In most traditional data processing, it is easy to say just what the result should be: they are what your user told you they should be. (This "user", of course, may be a multitude of users, or even an imagined multitude of users you hope your new product will appeal to.) If you were asked to write the above program, that will email a special offer to customers who purchased over four items in the last year, it is easy to tell if your program is working: did those customers, and only those customers, receive the promotion, and only the promotion? Although you were writing the program to save going across the million customer database records by hand and generating the emails, you can easily select a small portion of the database and check your program by hand against that portion. If it is working for that portion, and it is a representative sample, you can assume it will work across all records. Or you can automate that process itself with a test suite, which contains a certain number of cases with known correct output, that your program's results can be checked against. (Of course, even this testing does not ensure the absence of bugs: there may be special cases in the full database that we omitted from our test data. Perhaps, for instance, for some customers, multiple orders were rolled into one for shipping purposes. The intention of the marketing department might be to still send them the special offer, but if we missed putting any such customers in our test cases, we may not detect that our code fails in these instances.)
But at least for Axtell's third type of agent-based model, the very reason we are writing the program is that what we don't know what the results of running it ought to be. We are using the program to explore the implications of the model, in a case where we don't know beforehand what those implications will be. This is not fundamentally different from what Ricardo did with his model farm (see Mary Morgan, The World in the Model, on this point), but while Ricardo was limited to using a limited number of simple cases where he could do all the necessary calculations by hand, by using a computer, we can easily test millions of more complicated cases.
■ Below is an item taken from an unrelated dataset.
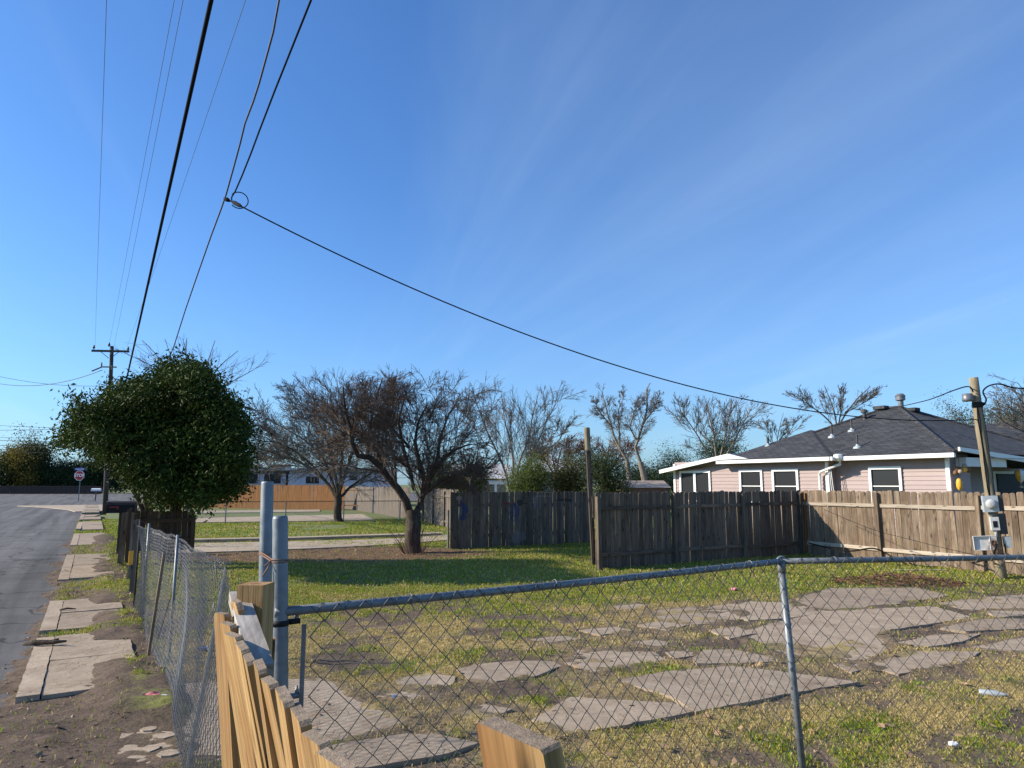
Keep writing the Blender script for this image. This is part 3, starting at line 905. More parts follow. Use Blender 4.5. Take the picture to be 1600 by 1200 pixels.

We hope our code implements our model, and only our model. But we can easily make a mistake through a seemingly innocuous coding decision: for instance, as Axtell notes, the order in which agents act can be important in many models. If we write a simple loop proceeding from agent 1 agent N, we may give the agents earlier in our list a decided edge in something like grabbing resources for their own use. We might have to randomize the order in which agents act in every "period" of the test run to truly capture the model. If we fail to account properly for this fact, we might mistakenly think that these agents had some superior resource-capturing feature, instead of realizing that they are only "rich" because we (arbitrarily) stuck them early on in a list of agents.
If I am correct about the main source of these artifacts, then what are we to do about the problem? Although I have just begun to think about this problem, I do have one suggestion already: we can do something similar to what is done in more traditional IT programming: examine small test cases. But since we don't know the "correct" output, the procedure to do so will be somewhat different. In our early runs of our system, we can use a very small number of agents, and proceed step-by-step through our run, with lots of debugging information available to us. This allows us to get an intuitive feel for how the agents are interacting, and perhaps spot artifacts of our coding choices early on.
But while this is a help, it falls far short of the kind of systematic checking of our code that we can achieve with test suites for more typical IT problems. Is it possible to create a more automated method of detecting artifacts? Well, at this point, all I can say is that I am thinking about it.